The coast of Southwest Greenland as seen from a passenger jet on Nov. 1, 2014. (Photo: © Tom Yulsman) So it will take a dramatic change in course to prevent further climate impact. Already, these include warming of the atmosphere and oceans, changes to the global water cycle, melting of snow and ice (including the ice sheet in Greenland, seen in the photo at right), and rising sea level. If emissions continue unabated, risks of other kinds of impacts will rise as well. One of the most troubling could be impacts on agriculture. Already, climate change has slowed gains in the productivity of some crops, according to the IPCC. (For more about that, please make sure to read my climate story in Discover's upcoming Year in Science issue.) To limit dangerous interference in the climate system, governments around the world have agreed to limiting the rise in global average temperature to less than 3.6 degrees Fahrenheit, or 2 degrees Celsius, above the preindustrial level. To meet that goal, the IPCC says new emissions of carbon dioxide from fossil fuel burning must not exceed 1 trillion tons. To put that number in perspective, consider that total fossil fuel reserves contain about 4 trillion to 7 trillion tons of carbon, according to the IPCC. And fossil fuel companies are spending about $600 billion every year to find even more. Nowhere is that feverish effort more obvious than along Colorado's high plains not far from where I live. Oil production is booming here at the foot of the Front Range. Weld County alone, about a 45 minute drive northeast of Denver, has experienced a 34 percent increase in oil production in less than one year. As the Greeley Tribune put it a little over a week ago:
Total crude production across the state — of which Weld County is responsible for about 82 percent and growing — is headed toward last year’s record production, according to numbers from the Colorado Oil and Gas Conservation Commission. But analysts believe crude oil coming out of the Denver-Julesburg Basin will continue to topple historic flows and even double in the next five years.

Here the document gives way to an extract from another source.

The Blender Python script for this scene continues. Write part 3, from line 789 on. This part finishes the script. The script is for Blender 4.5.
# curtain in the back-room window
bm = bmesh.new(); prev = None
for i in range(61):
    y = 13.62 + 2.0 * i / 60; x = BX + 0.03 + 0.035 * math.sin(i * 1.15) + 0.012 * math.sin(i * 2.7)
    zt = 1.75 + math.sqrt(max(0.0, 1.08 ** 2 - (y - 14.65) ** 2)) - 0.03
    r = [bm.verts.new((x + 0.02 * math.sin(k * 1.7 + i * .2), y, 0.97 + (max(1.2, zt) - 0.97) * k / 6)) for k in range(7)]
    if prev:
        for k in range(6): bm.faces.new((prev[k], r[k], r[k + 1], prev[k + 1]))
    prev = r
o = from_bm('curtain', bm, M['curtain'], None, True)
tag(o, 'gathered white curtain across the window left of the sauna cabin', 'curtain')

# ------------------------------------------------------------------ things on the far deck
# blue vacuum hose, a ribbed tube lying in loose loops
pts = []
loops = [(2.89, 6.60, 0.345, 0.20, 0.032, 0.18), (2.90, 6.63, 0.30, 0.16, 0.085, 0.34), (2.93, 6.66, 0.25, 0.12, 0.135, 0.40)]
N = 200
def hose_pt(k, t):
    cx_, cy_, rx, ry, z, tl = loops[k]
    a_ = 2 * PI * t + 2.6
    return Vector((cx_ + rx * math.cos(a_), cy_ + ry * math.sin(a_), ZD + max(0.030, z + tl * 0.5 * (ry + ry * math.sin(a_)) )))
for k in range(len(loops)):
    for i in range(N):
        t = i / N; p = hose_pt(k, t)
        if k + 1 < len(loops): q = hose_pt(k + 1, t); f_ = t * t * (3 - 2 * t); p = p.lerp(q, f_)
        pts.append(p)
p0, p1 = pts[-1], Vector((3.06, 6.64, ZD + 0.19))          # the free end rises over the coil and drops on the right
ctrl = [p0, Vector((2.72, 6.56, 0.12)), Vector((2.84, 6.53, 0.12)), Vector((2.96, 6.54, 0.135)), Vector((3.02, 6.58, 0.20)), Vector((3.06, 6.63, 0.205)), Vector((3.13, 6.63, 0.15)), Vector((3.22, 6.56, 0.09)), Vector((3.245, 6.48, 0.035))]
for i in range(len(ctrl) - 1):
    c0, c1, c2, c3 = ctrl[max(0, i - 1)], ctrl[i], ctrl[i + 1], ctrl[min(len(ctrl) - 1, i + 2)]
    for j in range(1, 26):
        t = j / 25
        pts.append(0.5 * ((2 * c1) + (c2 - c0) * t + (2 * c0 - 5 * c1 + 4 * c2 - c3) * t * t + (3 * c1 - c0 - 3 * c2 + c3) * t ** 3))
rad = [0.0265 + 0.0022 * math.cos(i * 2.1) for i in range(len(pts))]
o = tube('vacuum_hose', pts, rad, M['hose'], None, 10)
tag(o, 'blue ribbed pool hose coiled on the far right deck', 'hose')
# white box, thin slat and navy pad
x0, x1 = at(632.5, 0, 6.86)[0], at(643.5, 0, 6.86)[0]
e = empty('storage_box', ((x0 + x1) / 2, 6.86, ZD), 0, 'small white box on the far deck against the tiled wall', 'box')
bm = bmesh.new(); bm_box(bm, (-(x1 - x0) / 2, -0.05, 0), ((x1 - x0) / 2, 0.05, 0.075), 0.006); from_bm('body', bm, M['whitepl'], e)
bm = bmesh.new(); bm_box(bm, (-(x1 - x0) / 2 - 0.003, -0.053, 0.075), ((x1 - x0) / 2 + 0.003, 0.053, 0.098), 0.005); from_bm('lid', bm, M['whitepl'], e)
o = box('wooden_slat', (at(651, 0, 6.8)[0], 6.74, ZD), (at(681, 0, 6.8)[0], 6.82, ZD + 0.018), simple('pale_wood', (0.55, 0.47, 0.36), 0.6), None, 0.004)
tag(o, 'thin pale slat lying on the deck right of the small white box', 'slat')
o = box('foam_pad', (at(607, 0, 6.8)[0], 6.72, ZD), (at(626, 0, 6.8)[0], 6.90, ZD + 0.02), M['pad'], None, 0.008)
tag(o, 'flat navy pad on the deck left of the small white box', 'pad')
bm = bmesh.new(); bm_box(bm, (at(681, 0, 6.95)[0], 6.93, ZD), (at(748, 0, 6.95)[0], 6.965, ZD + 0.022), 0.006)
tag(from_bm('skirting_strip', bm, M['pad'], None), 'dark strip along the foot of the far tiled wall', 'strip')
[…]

Denver has been described as the Houston of the Rockies, a town that's booming thanks in no small measure to fossil fuel companies that have set up shop here. We've even got our own large, odoriferous refinery that transforms 98,000 barrels of oil every day into gasoline, diesel fuel and paving-grade asphalt. Don't get me wrong. I know that for now we are dependent on those products, and that they are helping to drive economic growth here in Colorado. But if what the IPCC reported yesterday is true, we've got to get more serious about bringing on alternative energy sources quickly — and to steel ourselves for the necessity of walking away from the vast majority of the fossil fuel riches still left in the ground.